### Exercise details
Copy out each line exactly as it appears.

>> start

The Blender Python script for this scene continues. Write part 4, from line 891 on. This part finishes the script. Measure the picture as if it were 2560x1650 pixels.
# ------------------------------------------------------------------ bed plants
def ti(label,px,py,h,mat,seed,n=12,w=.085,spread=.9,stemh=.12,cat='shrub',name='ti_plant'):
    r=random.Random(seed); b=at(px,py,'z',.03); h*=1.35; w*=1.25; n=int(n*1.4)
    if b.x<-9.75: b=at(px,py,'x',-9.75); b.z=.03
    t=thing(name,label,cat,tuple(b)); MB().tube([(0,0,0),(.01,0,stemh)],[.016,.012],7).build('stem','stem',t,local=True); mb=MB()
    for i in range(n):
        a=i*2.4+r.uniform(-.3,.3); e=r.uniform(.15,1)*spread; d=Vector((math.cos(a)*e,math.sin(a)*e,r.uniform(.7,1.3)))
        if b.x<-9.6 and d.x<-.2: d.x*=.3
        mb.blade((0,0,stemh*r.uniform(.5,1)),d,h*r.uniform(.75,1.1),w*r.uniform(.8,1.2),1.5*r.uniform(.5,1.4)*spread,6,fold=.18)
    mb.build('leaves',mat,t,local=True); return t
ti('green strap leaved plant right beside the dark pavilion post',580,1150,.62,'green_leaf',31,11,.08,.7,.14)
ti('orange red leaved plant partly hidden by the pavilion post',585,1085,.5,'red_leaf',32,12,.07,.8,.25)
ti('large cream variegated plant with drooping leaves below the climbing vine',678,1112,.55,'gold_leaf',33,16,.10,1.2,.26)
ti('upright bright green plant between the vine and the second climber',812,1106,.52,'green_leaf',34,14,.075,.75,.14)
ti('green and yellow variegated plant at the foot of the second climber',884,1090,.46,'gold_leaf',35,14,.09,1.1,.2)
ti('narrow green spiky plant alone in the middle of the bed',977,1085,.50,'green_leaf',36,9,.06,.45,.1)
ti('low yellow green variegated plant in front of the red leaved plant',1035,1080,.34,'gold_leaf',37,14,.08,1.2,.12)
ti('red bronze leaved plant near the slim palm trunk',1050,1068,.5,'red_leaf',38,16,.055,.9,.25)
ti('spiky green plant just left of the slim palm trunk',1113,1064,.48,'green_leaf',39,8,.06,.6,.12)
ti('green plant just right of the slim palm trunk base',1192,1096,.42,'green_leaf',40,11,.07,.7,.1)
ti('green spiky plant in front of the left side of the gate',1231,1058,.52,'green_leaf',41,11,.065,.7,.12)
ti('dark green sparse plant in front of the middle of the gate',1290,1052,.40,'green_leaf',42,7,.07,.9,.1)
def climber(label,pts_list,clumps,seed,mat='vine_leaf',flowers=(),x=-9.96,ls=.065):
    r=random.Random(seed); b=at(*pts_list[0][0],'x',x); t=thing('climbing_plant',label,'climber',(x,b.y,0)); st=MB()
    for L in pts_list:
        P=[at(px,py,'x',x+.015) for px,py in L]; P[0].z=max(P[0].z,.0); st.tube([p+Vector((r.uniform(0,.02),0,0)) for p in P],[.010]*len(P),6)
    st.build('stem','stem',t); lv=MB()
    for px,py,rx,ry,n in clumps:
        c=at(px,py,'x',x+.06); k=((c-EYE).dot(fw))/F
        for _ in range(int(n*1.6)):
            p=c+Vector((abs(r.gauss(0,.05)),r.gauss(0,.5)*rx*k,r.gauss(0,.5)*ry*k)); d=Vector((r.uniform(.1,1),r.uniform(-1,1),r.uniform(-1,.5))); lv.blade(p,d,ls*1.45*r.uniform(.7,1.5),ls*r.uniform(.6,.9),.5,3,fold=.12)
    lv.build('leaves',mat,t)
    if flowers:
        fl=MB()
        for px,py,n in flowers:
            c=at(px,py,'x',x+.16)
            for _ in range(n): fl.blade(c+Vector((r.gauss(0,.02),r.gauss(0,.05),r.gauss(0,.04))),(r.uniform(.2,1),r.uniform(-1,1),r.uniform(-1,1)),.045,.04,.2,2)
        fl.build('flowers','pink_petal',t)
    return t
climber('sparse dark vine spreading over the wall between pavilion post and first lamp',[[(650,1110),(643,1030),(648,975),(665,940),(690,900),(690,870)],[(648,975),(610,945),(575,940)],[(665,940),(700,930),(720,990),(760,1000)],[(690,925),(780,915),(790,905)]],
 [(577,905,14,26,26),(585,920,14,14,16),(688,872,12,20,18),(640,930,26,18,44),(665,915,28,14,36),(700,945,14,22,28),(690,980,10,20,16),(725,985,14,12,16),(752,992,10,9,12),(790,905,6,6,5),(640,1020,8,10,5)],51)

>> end

### Final result
The Blender Python script for this scene continues. Write part 4, from line 891 on. This part finishes the script. Measure the picture as if it were 2560x1650 pixels.
# ------------------------------------------------------------------ bed plants
def ti(label,px,py,h,mat,seed,n=12,w=.085,spread=.9,stemh=.12,cat='shrub',name='ti_plant'):
    r=random.Random(seed); b=at(px,py,'z',.03); h*=1.35; w*=1.25; n=int(n*1.4)
    if b.x<-9.75: b=at(px,py,'x',-9.75); b.z=.03
    t=thing(name,label,cat,tuple(b)); MB().tube([(0,0,0),(.01,0,stemh)],[.016,.012],7).build('stem','stem',t,local=True); mb=MB()
    for i in range(n):
        a=i*2.4+r.uniform(-.3,.3); e=r.uniform(.15,1)*spread; d=Vector((math.cos(a)*e,math.sin(a)*e,r.uniform(.7,1.3)))
        if b.x<-9.6 and d.x<-.2: d.x*=.3
        mb.blade((0,0,stemh*r.uniform(.5,1)),d,h*r.uniform(.75,1.1),w*r.uniform(.8,1.2),1.5*r.uniform(.5,1.4)*spread,6,fold=.18)
    mb.build('leaves',mat,t,local=True); return t
ti('green strap leaved plant right beside the dark pavilion post',580,1150,.62,'green_leaf',31,11,.08,.7,.14)
ti('orange red leaved plant partly hidden by the pavilion post',585,1085,.5,'red_leaf',32,12,.07,.8,.25)
ti('large cream variegated plant with drooping leaves below the climbing vine',678,1112,.55,'gold_leaf',33,16,.10,1.2,.26)
ti('upright bright green plant between the vine and the second climber',812,1106,.52,'green_leaf',34,14,.075,.75,.14)
ti('green and yellow variegated plant at the foot of the second climber',884,1090,.46,'gold_leaf',35,14,.09,1.1,.2)
ti('narrow green spiky plant alone in the middle of the bed',977,1085,.50,'green_leaf',36,9,.06,.45,.1)
ti('low yellow green variegated plant in front of the red leaved plant',1035,1080,.34,'gold_leaf',37,14,.08,1.2,.12)
ti('red bronze leaved plant near the slim palm trunk',1050,1068,.5,'red_leaf',38,16,.055,.9,.25)
ti('spiky green plant just left of the slim palm trunk',1113,1064,.48,'green_leaf',39,8,.06,.6,.12)
ti('green plant just right of the slim palm trunk base',1192,1096,.42,'green_leaf',40,11,.07,.7,.1)
ti('green spiky plant in front of the left side of the gate',1231,1058,.52,'green_leaf',41,11,.065,.7,.12)
ti('dark green sparse plant in front of the middle of the gate',1290,1052,.40,'green_leaf',42,7,.07,.9,.1)
def climber(label,pts_list,clumps,seed,mat='vine_leaf',flowers=(),x=-9.96,ls=.065):
    r=random.Random(seed); b=at(*pts_list[0][0],'x',x); t=thing('climbing_plant',label,'climber',(x,b.y,0)); st=MB()
    for L in pts_list:
        P=[at(px,py,'x',x+.015) for px,py in L]; P[0].z=max(P[0].z,.0); st.tube([p+Vector((r.uniform(0,.02),0,0)) for p in P],[.010]*len(P),6)
    st.build('stem','stem',t); lv=MB()
    for px,py,rx,ry,n in clumps:
        c=at(px,py,'x',x+.06); k=((c-EYE).dot(fw))/F
        for _ in range(int(n*1.6)):
            p=c+Vector((abs(r.gauss(0,.05)),r.gauss(0,.5)*rx*k,r.gauss(0,.5)*ry*k)); d=Vector((r.uniform(.1,1),r.uniform(-1,1),r.uniform(-1,.5))); lv.blade(p,d,ls*1.45*r.uniform(.7,1.5),ls*r.uniform(.6,.9),.5,3,fold=.12)
    lv.build('leaves',mat,t)
    if flowers:
        fl=MB()
        for px,py,n in flowers:
            c=at(px,py,'x',x+.16)
            for _ in range(n): fl.blade(c+Vector((r.gauss(0,.02),r.gauss(0,.05),r.gauss(0,.04))),(r.uniform(.2,1),r.uniform(-1,1),r.uniform(-1,1)),.045,.04,.2,2)
        fl.build('flowers','pink_petal',t)
    return t
climber('sparse dark vine spreading over the wall between pavilion post and first lamp',[[(650,1110),(643,1030),(648,975),(665,940),(690,900),(690,870)],[(648,975),(610,945),(575,940)],[(665,940),(700,930),(720,990),(760,1000)],[(690,925),(780,915),(790,905)]],
 [(577,905,14,26,26),(585,920,14,14,16),(688,872,12,20,18),(640,930,26,18,44),(665,915,28,14,36),(700,945,14,22,28),(690,980,10,20,16),(725,985,14,12,16),(752,992,10,9,12),(790,905,6,6,5),(640,1020,8,10,5)],51)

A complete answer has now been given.